Posted by Lori Halley [Engaging Apricot]

Published Friday, 15 February 2008 at 4:20 PM


  • Sonia Simone said:

    Friday, 15 February 2008 at 2:28 PM

    Amen! Blogs are such a useful and cheap way to get the word out and get people connected to you. They just need some passion and a little time--perfect for nonprofits.

  • Roger Carr said:

    Monday, 18 February 2008 at 3:30 AM

    This is a great article. Blogs can be a good tool for nonprofits to use that will provide numerous benefits. It could be used to foster cooperation with other organizations as well.

  • Lori Halley [Engaging Apricot] Lori Halley [Engaging Apricot]

    Lori Halley [Engaging Apricot] said:

    Thursday, 21 February 2008 at 7:30 AM

    So true! Almost by definition, a blog is a low-cost and interactive public communications tool that can be easily updated without a high level of technical know-how: we can't say that about many other modes of publication!

  • Robin Reagler said:

    Friday, 22 February 2008 at 11:25 AM

    Great, post, Soha!  A must for for nonprofit pros and their boards!

  • Crystal Noble said:

    Sunday, 24 February 2008 at 3:15 PM

    Completely agreed! Blogs are fantastic tools that nonprofits of all sizes can easily leverage. But organizations do not have to create their own to get in on the action. As you pointed out, there are thousands of relevant blogs already out there. Nonprofit leaders can join in on conversations already taking place on these blogs and reap many of the benefits described above. This is a great "middle ground" approach for those who are not ready to take on the responsibility of developing and marinating their own blog, or who just want to test the waters.

  • Lori Halley [Engaging Apricot] Lori Halley [Engaging Apricot]
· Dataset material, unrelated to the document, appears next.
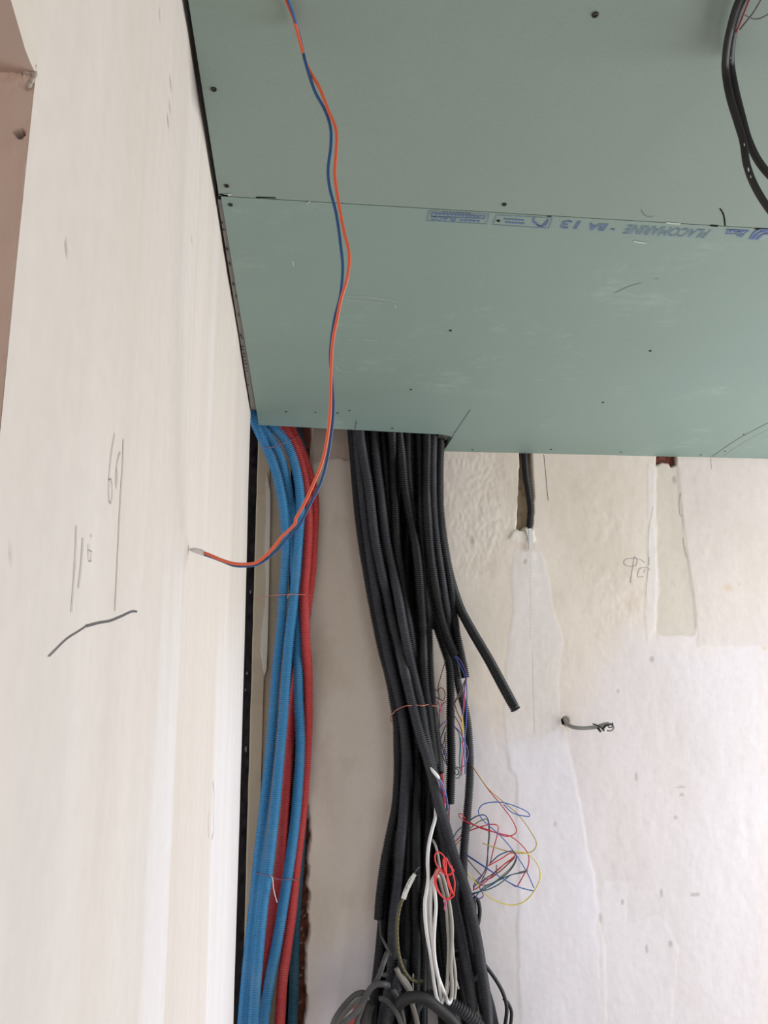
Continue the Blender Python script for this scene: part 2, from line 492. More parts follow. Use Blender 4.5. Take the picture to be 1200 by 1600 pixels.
tone = lay(tone, p_strip * .75, (230, 221, 217)); H += p_strip * .0006
p_tip = mask([(940, 1375), (978, 1382), (978, 1445), (1030, 1430), (1060, 1480), (1040, 1700), (938, 1700)], .0016)
tone = lay(tone, p_tip * .4, (236, 229, 233)); H += p_tip * .0003
p_sand = mask([(795, 1010), (870, 1130), (905, 1240), (935, 1370), (1000, 1380), (1080, 1250), (1060, 1020), (960, 1010), (885, 1000)], .05, 2)
tone = lay(tone, p_sand * .25 * (1 - p_mid), (222, 208, 200))
for (sx, sy, sr) in ((1137, 918, 9), (1155, 913, 4), (1195, 1013, 5), (906, 741, 3)):      # yellow damp spots
    c = at_y(sx, sy, YB)
    tone = lay(tone, np.clip(1.2 - np.hypot(X - c[0], (Z - c[2]) * 1.3) / (sr * PXM) + wob * 40, 0, 1) * .55, (214, 186, 150))
# darker unskimmed zone between the two bundles just under the boards
p_raw = mask([(486, 655), (550, 655), (548, 720), (520, 716), (500, 722), (486, 726)], .0014)
tone = lay(tone, p_raw * .7, (186, 164, 146)); H -= p_raw * .003
# brick patch under the boards
p_brick = mask([(1025, 700), (1056, 700), (1057, 726), (1049, 728), (1046, 722), (1040, 723), (1036, 722), (1026, 727)], .0012, .5)
tone = lay(tone, p_brick, (108, 58, 46)); H -= p_brick * .010
bn = fbm(X * 180, Z * 180, 61)
tone = lay(tone, p_brick * np.clip((bn - .5) * 6, 0, 1) * .8, (150, 104, 88))
# small vertical chase with a conduit in it
p_ch = mask([(813, 690), (829, 690), (831, 745), (833, 775), (833, 800), (831, 826), (822, 822), (815, 829), (808, 826), (810, 780), (812, 740)], .0012, .35)
tone = lay(tone, p_ch, (196, 174, 148)); H -= p_ch * .026
tone = lay(tone, p_ch * np.clip((fbm(X * 120, Z * 60, 71) - .48) * 5, 0, 1) * .7, (146, 126, 106))
# broken plaster lip below it
p_lip = mask([(794, 842), (800, 832), (808, 828), (818, 831), (833, 826), (836, 846), (822, 848), (808, 846)], .0012)
H += p_lip * .003; tone = lay(tone, p_lip * .6, (232, 222, 212))
# hole of the grey cable
hc = at_y(883, 1127, YB)
hd = np.hypot((X - hc[0]) * 1.15, Z - hc[2])
hm = soft(hd - .0085 + wob * .25, .0014)
tone = lay(tone, np.clip(1.3 - hd / .022, 0, 1) * .5, (200, 186, 172))
tone = lay(tone, hm, (70, 62, 56)); H -= hm * .03
# nicks
for (sx, sy, a, b) in ((1053, 749, 3, 6), (1063, 1230, 6, 2), (1065, 1242, 4, 2), (1055, 1277, 4, 3), (938, 1435, 2, 6), (1033, 1396, 2, 6), (972, 1410, 2, 3), (1085, 1398, 8, 2), (1010, 1483, 2, 6),
                       (867, 1288, 2, 4), (994, 1214, 2, 6), (1047, 1475, 3, 4), (820, 877, 3, 4), (965, 1080, 2, 3), (737, 842, 3, 7), (1018, 1030, 4, 4)):
    c = at_y(sx, sy, YB)
    d = np.hypot((X - c[0]) / (a * PXM), (Z - c[2]) / (b * PXM)) + wob * 60
    nm = np.clip(1.25 - d, 0, 1) * 1.2
    tone = lay(tone, np.clip(nm, 0, .42), (150, 136, 128)); H -= np.clip(nm, 0, 1) * .0008
# the big open chase on the left with the blue and red pipes
chase_edge = [(486, 640), (487, 672), (485, 720), (487, 760), (482, 900), (484, 950), (481, 1000), (481, 1190), (478, 1232), (481, 1268), (483, 1292), (485, 1312), (480, 1345), (482, 1368), (478, 1382),
              (485, 1396), (483, 1412), (480, 1424), (484, 1448), (482, 1468), (478, 1480), (478, 1540), (480, 1560), (479, 1580), (474, 1604), (472, 1800)]
cp = WB(chase_edge)
cx = np.interp(-Z, [-p[1] for p in cp], [p[0] for p in cp]) + (fbm(X * 0 + 3, Z * 45, 81) - .47) * .005
cm = soft(X - cx, .0011)
tone = lay(tone, cm, (118, 68, 50))
tone = lay(tone, cm * np.clip((fbm(X * 150, Z * 120, 82) - .47) * 5, 0, 1) * .8, (64, 38, 30))
tone = lay(tone, cm * np.clip((fbm(X * 230, Z * 200, 83) - .66) * 14, 0, 1) * .8, (204, 190, 178))
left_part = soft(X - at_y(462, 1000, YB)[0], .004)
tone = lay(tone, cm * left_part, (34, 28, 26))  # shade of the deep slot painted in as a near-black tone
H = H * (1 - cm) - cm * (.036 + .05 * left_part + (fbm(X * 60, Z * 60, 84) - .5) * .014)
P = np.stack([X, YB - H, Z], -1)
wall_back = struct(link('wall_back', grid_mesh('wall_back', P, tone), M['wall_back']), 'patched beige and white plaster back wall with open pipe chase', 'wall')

# ------------------------------------------------------------------ left wall: near, seen at a grazing angle
yv = np.concatenate([np.arange(Y_JAMB, .75, .0035), np.arange(.75, 1.2, .006), np.linspace(1.2, Y_LEND - .02, 60), Y_LEND - .02 + .02 * np.sin(np.linspace(.1, 1, 8) * math.pi / 2)])
zl = np.concatenate([np.linspace(0, .8, 12, endpoint=False), np.arange(.8, ZC + .05, .005)])
Yg, Zg = np.meshgrid(yv, zl)
hl = (fbm(Yg * 6, Zg * 2, 101) - .47) * .003 + (fbm(Yg * 30, Zg * 3, 102, 3) - .44) * .0007
tl = np.zeros(Yg.shape + (3,)); tl[:] = L3((226, 216, 206))
tl = lay(tl, np.clip((fbm(Yg * 9, Zg * 1.3, 103) - .45) * 3.5, 0, 1) * .45, (218, 205, 192))
tl = lay(tl, np.clip((fbm(Yg * 14, Zg * 1.0, 104) - .5) * 4, 0, 1) * .4, (233, 228, 226))
tl = lay(tl, np.clip((1.75 - Zg) / .55, 0, 1) * .75 * np.clip(.55 + fbm(Yg * 8, Zg * 3, 105), 0, 1), (236, 228, 227))  # whiter downwards: paler plaster, with some of the light painted in
def wy(px, py): return at_x(px, py, XL)[1]
def wband(a, b, z_top_px, colr, amt, bumpv=0.0, w=.004, wz=.12):
    """vertical skim band between two pixel columns (given at py 1300), from a pixel row downwards"""
    global tl, hl
    ya, yb = wy(a, 1300), wy(b, 1300)
    wobl = (fbm(Yg * 0 + 5, Zg * 9, int(a)) - .47) * .03 * (ya / .8)
    zt = at_x((a + b) / 2, z_top_px, XL)[2]
    k = soft(ya - (Yg + wobl), w) * soft((Yg + wobl * .6) - yb, w) * soft(Zg - zt + (fbm(Yg * 60, Zg * 4, int(b)) - .47) * .15, wz)
    tl = lay(tl, k * amt, colr); hl = hl + k * bumpv
wband(232, 266, 1000, (239, 235, 237), .6, .0005, .008)
wband(330, 372, 1050, (240, 236, 238), .8, .0008, .02)
wband(268, 330, 900, (229, 217, 209), .5)
wband(20, 100, 900, (226, 218, 214), .5, 0, .01)
wband(120, 200, 600, (231, 222, 214), .4, 0, .01)
ridge = wy(292, 700)
rd = np.abs(Yg - ridge - (fbm(Yg * 0, Zg * 5, 120) - .47) * .02)
hl += np.clip(1 - rd / .010, 0, 1) * .0016 * soft(Zg - at_x(292, 480, XL)[2], .03)
tl = lay(tl, np.clip(1 - rd / .008, 0, 1) * .5, (236, 230, 224))
# rounded, battered outer corner
rc = np.clip((Yg - (Y_LEND - .02)) / .02, 0, 1)
hl -= .012 * (1 - np.sqrt(np.clip(1 - rc**2, 0, 1)))
# tiny brown nicks along the top
for (sx, sy, a, b) in ((267, 131, 2.5, 8), (266, 166, 2, 7), (263, 190, 2, 9), (250, 22, 1.2, 3), (105, 388, 1.5, 4), (301, 372, 1.2, 4), (17, 870, 3, 4), (160, 221, 1.5, 4)):
    c = at_x(sx, sy, XL); e = abs(at_x(sx + a, sy, XL)[1] - at_x(sx - a, sy, XL)[1]) / 2
    d = np.hypot((Yg - c[1]) / e, (Zg - c[2]) / (b * c[1] / F_PX))
    tl = lay(tl, np.clip(1.3 - d, 0, 1) * .8, (120, 88, 72)); hl -= np.clip(1.2 - d, 0, 1) * .0015
# dirt where the wall meets the boards, torn dark edge
ep = at_x(299, 130, XL)
torn = np.clip(1 - np.abs(Zg - ZC) / (.010 + .03 * np.clip(1 - np.abs(Yg - .62) / .05, 0, 1)), 0, 1) * soft(.60 - Yg, .03) * soft(Yg - .70, .03)
tl = lay(tl, torn * .8, (92, 80, 74))
Pl = np.stack([XL + hl, Yg, Zg], -1)[:, ::1]
wall_left = struct(link('wall_left', grid_mesh('wall_left', Pl[::-1], tl[::-1]), M['wall_left']), 'long pale plaster wall seen at a grazing angle along the left', 'wall')
# its thickness: end towards the back wall, jamb and head of the opening, blind back of the recess
def part_box(name, b, mat, parent):
    V, F = box_vf(*b)
    return link(name, py_mesh(name, V, F), mat, parent)
part_box('wall_end', (XL - .10, XL - .0125, Y_LEND - .09, Y_LEND - .001, 0, ZC + .05), M['plain_wall'], wall_left)
# jamb: a wavy reveal surface with its broken plaster corner
xj = np.concatenate([np.linspace(XL - .25, XL - .020, 14, endpoint=False), np.linspace(XL - .020, XL - .0002, 110)])
zj = np.concatenate([np.linspace(0, 1.45, 20, endpoint=False), np.arange(1.45, Z_LINTEL + .022, .0005)])
Xj, Zj = np.meshgrid(xj, zj)
edge = np.clip((Xj - (XL - .016)) / .016, 0, 1)
rim = np.clip((XL - Xj) / .0012, 0, 1)
top = np.clip(1 - np.abs(at_y(46, 112, Y_JAMB)[2] - Zj) / .012, 0, 1)
dj = ((fbm(Xj * 160, Zj * 90, 131) - .47) * .0022 * edge + (fbm(Xj * 520, Zj * 420, 132) - .40) * .0060 * top * edge) * rim
tj = np.zeros(Xj.shape + (3,)); tj[:] = L3((232, 206, 192))
tj = lay(tj, np.clip((fbm(Xj * 90, Zj * 60, 133) - .45) * 3, 0, 1) * .5, (220, 196, 180))
tj = lay(tj, top * edge * .7, (228, 206, 188))
hole = at_y(31, 209, Y_JAMB)
dh = np.hypot(Xj - hole[0], Zj - hole[2]) / .0018 + (fbm(Xj * 900, Zj * 900, 134) - .47) * 1.0
hmj = soft(dh - 1, .15)
tj = lay(tj, hmj, (40, 30, 25)); dj = dj - hmj * .010
Pj = np.stack([Xj, Y_JAMB - dj, Zj], -1)
link('jamb', grid_mesh('jamb', Pj, tj), M['wall_left'], wall_left)
part_box('jamb_core', (XL - .25, XL - .004, Y_JAMB + .014, Y_JAMB + .09, 0, ZC), M['jamb'], wall_left)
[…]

    Lori Halley [Engaging Apricot] said:

    Monday, 25 February 2008 at 6:56 AM

    That's a great point, Crystal. The social-networking benefits of blog-based conversations are open to all -- and if your nonprofit has a website, if not yet a blog, then putting that link in the comment form can also serve bring a bit of extra attention to your organization from other readers.

  • Juliet Wilson said:

    Wednesday, 27 February 2008 at 1:05 AM

    Excellent article, I'm trying to encourage our member organisations to blog but with little success so far, perhaps this post can  encourage them!

  • Eric said:

    Thursday, 28 February 2008 at 5:58 PM

    Successful blogs require an ongoing commitment of time, energy, and enthusiasm. An organization's leadership must be ready to support their blogger's creation of regular (weekly, if not daily), engaging content.

  • Adam Creare said:

    Monday, 03 March 2008 at 7:54 AM

    Regardless of this fact, for anyone to make a commercial success of their blog, a purchased domain is necessary. Having .blogspot.com at the will only hold it back in the future.

  • Jason Desjardins said:

    Sunday, 16 March 2008 at 10:34 AM

    I agree, I own a marketing company that works with non-profits. we help them get involved and build stories around the new media marketing tools. In an ever changing world, nonprofits need to adapt to survive. a blog is a very powerful tool to relay your story to others.
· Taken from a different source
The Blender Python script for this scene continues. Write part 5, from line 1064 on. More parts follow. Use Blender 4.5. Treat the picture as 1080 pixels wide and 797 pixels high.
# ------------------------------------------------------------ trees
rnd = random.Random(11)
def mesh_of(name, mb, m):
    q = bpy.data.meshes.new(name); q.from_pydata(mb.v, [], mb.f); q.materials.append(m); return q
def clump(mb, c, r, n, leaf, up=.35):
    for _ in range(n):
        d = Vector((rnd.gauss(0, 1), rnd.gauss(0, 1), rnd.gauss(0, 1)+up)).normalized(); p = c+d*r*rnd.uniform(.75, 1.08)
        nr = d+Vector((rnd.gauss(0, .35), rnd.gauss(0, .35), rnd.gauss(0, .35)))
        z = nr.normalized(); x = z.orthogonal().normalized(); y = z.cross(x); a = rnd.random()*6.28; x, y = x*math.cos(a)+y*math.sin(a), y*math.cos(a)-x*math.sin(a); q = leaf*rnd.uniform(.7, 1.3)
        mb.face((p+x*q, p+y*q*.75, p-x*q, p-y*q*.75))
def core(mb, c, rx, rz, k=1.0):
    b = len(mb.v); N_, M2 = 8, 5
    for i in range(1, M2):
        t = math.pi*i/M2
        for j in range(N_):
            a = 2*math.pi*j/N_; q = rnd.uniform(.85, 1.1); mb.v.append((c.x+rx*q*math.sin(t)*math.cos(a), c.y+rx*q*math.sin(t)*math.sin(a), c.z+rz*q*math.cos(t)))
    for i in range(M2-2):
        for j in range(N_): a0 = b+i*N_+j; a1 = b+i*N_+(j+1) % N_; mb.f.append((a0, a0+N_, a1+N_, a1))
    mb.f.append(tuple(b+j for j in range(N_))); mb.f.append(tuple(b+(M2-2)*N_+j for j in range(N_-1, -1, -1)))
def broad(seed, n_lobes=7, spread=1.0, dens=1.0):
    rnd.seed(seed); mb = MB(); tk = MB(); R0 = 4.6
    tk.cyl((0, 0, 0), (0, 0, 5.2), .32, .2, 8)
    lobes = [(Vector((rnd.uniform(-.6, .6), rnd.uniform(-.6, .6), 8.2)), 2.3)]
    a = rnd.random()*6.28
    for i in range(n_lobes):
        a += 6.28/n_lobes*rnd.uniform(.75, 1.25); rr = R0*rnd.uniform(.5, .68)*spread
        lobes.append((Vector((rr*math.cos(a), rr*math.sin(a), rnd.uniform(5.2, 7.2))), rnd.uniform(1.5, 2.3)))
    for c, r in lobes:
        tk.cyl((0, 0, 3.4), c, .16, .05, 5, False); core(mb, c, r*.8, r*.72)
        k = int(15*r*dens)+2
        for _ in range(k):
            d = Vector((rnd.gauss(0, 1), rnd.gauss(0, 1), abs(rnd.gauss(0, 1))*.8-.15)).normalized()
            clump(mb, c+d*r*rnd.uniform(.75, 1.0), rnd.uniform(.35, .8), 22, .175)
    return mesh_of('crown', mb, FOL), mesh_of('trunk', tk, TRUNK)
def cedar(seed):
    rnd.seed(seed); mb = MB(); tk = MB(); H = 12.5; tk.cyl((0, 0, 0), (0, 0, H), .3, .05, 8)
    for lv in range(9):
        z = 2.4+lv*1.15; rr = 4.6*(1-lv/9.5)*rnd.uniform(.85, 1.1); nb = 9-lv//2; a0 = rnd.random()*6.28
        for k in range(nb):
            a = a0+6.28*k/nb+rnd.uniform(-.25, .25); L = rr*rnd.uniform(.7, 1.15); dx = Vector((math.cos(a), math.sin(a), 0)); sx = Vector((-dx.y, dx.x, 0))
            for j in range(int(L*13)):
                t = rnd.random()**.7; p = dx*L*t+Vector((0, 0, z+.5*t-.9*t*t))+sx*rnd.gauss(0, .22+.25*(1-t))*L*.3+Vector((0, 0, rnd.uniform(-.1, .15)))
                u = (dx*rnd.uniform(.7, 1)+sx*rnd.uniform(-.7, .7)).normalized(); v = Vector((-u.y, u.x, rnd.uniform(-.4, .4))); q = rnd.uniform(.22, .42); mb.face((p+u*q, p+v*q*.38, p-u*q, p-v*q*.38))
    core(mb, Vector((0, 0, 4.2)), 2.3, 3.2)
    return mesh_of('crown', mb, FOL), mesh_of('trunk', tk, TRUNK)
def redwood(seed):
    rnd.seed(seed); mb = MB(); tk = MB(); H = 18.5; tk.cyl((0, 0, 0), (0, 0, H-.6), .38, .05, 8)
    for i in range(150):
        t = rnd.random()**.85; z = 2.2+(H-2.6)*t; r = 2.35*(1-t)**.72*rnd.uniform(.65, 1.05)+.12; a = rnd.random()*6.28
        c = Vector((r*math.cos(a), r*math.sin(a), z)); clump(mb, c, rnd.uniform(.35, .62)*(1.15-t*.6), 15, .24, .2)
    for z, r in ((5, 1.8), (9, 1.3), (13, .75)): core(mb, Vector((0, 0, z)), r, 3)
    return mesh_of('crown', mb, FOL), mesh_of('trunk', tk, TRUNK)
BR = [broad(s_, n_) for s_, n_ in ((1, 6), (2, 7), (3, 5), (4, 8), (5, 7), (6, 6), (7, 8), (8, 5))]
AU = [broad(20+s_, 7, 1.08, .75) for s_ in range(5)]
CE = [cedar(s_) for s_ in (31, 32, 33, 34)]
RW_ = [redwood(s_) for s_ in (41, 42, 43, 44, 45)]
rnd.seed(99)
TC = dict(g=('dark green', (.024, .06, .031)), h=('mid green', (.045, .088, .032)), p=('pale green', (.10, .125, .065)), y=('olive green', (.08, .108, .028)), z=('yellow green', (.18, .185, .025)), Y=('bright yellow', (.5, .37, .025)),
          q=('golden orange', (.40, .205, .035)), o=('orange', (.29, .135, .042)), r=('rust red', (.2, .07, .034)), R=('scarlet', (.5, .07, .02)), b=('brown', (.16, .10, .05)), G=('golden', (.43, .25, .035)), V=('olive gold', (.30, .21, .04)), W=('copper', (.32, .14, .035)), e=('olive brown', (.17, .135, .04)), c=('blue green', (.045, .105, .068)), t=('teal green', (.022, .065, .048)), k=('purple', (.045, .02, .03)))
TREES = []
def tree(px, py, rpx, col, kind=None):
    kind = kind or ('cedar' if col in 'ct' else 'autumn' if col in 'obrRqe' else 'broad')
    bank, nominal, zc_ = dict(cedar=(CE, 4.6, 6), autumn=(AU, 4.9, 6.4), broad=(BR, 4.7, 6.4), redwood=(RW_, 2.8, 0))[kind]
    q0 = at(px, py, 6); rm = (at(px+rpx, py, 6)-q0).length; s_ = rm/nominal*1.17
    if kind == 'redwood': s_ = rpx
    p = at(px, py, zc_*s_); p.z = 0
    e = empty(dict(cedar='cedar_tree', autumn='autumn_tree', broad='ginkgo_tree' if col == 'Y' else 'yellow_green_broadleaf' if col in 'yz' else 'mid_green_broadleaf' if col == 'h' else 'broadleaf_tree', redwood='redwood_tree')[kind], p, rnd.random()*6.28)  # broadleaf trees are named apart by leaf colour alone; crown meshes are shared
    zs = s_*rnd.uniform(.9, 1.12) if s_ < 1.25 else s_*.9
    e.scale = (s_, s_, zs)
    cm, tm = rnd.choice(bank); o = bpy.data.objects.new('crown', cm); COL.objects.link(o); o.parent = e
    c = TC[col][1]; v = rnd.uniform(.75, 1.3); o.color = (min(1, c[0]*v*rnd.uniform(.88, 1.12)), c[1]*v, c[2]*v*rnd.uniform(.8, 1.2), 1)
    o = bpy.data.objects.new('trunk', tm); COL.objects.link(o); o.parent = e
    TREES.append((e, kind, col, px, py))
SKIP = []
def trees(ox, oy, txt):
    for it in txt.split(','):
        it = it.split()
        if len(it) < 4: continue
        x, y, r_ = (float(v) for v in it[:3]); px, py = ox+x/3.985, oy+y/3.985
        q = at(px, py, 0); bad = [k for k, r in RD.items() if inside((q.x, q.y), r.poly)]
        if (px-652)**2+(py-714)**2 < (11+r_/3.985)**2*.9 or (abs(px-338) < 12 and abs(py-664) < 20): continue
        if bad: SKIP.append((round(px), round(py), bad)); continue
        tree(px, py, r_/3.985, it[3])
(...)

  • Lori Halley [Engaging Apricot] Lori Halley [Engaging Apricot]

    Lori Halley [Engaging Apricot] said:

    Thursday, 20 March 2008 at 5:07 AM

    Terrific comments! So, fair to say that blogs can be a powerful tool for nonprofits... but the leadership really needs to understand and support the blog, knowing upfront that it's got to be a sustained commitment?
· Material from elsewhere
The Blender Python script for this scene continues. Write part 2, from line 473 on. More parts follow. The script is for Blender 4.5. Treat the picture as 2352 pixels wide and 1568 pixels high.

  • Wild Apricot Blog said:

    Thursday, 12 February 2009 at 8:24 AM

    The benefits of nonprofit blogging are clear. Fresh blog content can bring visitors back regularly to see what's new with your organization, actively engage your supporters in your cause, and give you a boost with search engines. But which is better -

  • Rob Marchant said:

    Tuesday, 29 November 2011 at 7:46 AM
    Very informative, I have a non-profit joke website (Liquid Horse) which I'll almost certainly be creating a blog for. Thanks for the info!
  • Web Design Warwickshire said:

    Monday, 05 December 2011 at 11:22 AM
    Blogs can be powerful tools, but only if they are used correctly and most importantly kept up to date. As Eric says, a blog requires time, effort and commitment so it's worth bearing that in mind.